At first, she could only recommend four basic cheeses — the reserve, Quadrello, Prairie Breeze cheddar and an easy brie.

“Those were the only ones I knew,” she said.

But her co-workers’ passion inspired her. Together, they shared knowledge and pored over cheese books and online forums. She learned about the whole display case, she said.

A big part of her job is sharing the stories of the small-scale, more sustainable cheese producers and their products that Beautiful Rind sells. When she looks at a wheel now, it’s not just cheese she sees, she said.

“Getting to know the faces and hands behind the cheeses is huge,” Condon said.

The shop has Condon’s Cheesemonger Invitational trophy on a shelf behind the wheel-filled cheese case. It’s been a “whirlwind week” for Beautiful Rind, owner Randall Felts said. He thinks that the cheese expertise found in the shop makes it stick out from other retailers.

“We want to be knowledgeable and approachable. We want it to be accessible to everyone,” Felts said. He started the shop in part to create a workspace that would provide more sustainable pay and benefits to cheesemongers.

Beautiful Rind sells alcohol in its sit-down cafe space and offers cheese classes almost every week. Chollerhocker is now on the shop’s tasting menu. Felts might also soon bring in Condon’s paired pineapple-coffee liqueur concoction, he said.

Condon said she can’t pick a favorite cheese. She eats Ossau-Iraty with her coffee many mornings.

“The other night, for dinner, I ate a whole wheel of Harbison,” she added.

Condon went to the Cheesemonger Invitational primarily for the two days of learning with other cheesemongers that preceded the competition, she said.

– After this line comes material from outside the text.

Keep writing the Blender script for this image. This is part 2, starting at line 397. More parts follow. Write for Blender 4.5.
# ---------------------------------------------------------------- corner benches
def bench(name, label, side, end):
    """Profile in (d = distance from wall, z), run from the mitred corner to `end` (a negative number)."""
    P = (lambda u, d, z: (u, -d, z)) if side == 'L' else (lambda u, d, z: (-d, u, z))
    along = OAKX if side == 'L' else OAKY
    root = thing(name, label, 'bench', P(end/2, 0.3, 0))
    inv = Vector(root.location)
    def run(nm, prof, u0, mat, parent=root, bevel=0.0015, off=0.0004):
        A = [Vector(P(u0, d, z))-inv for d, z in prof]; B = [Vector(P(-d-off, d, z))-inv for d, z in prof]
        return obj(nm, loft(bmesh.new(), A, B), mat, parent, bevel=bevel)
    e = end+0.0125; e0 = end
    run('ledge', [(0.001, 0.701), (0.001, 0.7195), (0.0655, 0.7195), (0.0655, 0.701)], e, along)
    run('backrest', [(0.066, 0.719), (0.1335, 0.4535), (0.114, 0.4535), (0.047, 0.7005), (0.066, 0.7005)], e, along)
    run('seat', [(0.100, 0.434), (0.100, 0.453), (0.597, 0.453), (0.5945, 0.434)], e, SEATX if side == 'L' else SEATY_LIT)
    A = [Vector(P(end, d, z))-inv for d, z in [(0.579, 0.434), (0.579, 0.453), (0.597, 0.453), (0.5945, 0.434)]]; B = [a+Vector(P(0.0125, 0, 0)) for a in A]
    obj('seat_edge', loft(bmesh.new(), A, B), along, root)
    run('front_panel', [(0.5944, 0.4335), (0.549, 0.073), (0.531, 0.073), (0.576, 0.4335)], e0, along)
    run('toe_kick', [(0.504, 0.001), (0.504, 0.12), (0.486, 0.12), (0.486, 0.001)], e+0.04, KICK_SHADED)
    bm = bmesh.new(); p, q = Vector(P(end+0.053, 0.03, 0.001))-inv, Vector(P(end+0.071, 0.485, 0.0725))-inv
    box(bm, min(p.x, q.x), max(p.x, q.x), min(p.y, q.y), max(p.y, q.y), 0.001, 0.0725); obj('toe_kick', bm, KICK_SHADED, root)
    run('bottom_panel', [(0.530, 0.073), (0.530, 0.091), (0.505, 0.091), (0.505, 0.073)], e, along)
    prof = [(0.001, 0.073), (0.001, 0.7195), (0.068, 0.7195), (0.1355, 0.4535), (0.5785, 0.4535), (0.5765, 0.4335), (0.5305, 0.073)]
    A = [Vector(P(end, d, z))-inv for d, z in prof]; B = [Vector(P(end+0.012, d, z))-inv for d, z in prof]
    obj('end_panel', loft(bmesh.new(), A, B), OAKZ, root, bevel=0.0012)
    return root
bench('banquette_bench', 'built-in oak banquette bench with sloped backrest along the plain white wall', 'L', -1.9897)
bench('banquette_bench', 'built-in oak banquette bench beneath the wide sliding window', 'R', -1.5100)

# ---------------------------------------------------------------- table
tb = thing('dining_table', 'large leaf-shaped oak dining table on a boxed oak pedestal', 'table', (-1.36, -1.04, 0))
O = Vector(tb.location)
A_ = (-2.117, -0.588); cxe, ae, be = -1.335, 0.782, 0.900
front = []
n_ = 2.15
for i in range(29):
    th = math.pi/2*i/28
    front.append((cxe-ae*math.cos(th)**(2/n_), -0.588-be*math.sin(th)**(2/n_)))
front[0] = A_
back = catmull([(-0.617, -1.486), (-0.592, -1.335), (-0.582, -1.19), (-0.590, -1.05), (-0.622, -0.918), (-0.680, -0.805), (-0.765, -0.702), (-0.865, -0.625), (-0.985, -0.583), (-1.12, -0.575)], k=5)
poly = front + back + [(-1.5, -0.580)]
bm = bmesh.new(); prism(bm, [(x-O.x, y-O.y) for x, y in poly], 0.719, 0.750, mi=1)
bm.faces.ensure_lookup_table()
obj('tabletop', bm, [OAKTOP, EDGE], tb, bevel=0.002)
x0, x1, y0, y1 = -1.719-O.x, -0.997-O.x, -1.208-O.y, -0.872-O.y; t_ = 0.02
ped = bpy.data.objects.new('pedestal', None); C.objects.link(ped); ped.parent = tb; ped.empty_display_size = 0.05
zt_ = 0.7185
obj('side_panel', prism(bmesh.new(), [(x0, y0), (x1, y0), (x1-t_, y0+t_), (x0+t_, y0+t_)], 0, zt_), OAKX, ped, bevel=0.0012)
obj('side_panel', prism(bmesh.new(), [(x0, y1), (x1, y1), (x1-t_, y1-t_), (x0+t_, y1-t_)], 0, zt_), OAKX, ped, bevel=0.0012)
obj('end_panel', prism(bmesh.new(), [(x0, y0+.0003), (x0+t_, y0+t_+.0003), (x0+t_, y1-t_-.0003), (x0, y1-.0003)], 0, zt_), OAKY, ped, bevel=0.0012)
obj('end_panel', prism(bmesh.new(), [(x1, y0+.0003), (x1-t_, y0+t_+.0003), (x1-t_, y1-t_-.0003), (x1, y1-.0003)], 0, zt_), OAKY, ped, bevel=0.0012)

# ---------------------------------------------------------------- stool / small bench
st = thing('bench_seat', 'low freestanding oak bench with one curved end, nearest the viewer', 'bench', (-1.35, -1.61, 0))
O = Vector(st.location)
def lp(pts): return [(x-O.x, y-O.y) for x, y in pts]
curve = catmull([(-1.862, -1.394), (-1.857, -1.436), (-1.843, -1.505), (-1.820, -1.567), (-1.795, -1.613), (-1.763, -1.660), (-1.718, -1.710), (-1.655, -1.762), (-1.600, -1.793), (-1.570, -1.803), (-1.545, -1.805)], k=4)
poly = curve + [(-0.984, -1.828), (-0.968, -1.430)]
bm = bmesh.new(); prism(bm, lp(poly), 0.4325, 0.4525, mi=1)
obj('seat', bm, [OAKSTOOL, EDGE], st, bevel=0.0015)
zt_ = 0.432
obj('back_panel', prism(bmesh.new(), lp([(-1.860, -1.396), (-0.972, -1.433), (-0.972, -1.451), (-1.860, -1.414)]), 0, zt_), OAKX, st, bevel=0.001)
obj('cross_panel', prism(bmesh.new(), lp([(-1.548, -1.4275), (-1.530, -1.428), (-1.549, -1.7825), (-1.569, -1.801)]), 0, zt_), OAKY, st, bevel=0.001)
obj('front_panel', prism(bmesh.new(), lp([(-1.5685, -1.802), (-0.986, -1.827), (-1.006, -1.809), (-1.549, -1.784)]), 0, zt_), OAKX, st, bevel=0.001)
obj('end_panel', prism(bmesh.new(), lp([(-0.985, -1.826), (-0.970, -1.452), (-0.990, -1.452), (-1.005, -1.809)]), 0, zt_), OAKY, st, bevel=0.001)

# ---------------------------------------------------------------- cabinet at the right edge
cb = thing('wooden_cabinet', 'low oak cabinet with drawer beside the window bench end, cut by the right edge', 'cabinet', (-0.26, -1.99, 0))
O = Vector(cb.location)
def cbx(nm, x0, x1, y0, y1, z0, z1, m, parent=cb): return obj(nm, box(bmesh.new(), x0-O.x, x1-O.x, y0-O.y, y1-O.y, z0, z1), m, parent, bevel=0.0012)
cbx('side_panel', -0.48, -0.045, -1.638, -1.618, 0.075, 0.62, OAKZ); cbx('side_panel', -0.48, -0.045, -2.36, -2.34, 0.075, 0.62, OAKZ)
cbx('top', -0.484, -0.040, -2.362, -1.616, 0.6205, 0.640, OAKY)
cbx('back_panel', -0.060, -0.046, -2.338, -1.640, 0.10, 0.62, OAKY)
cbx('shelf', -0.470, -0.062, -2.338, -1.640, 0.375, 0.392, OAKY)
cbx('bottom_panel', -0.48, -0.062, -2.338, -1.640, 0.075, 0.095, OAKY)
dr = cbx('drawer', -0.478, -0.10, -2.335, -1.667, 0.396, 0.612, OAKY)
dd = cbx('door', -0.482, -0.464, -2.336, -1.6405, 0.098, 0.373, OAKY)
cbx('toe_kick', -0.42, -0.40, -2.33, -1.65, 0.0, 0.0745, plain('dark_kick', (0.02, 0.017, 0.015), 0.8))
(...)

The cheese industry brings in all kinds of people, she said, from English college majors well-equipped to tell stories to people raised on dairy farms following the family business. The ones she meets in the inclusive space have taught her to view the dairy product as a sort of metaphor for life, where care and intention ultimately make good things possible.

“Cheese has given me a community that is unwavering in their support and friendships that have carried me through a lot of rough times. It’s so much more than cheese,” Condon said.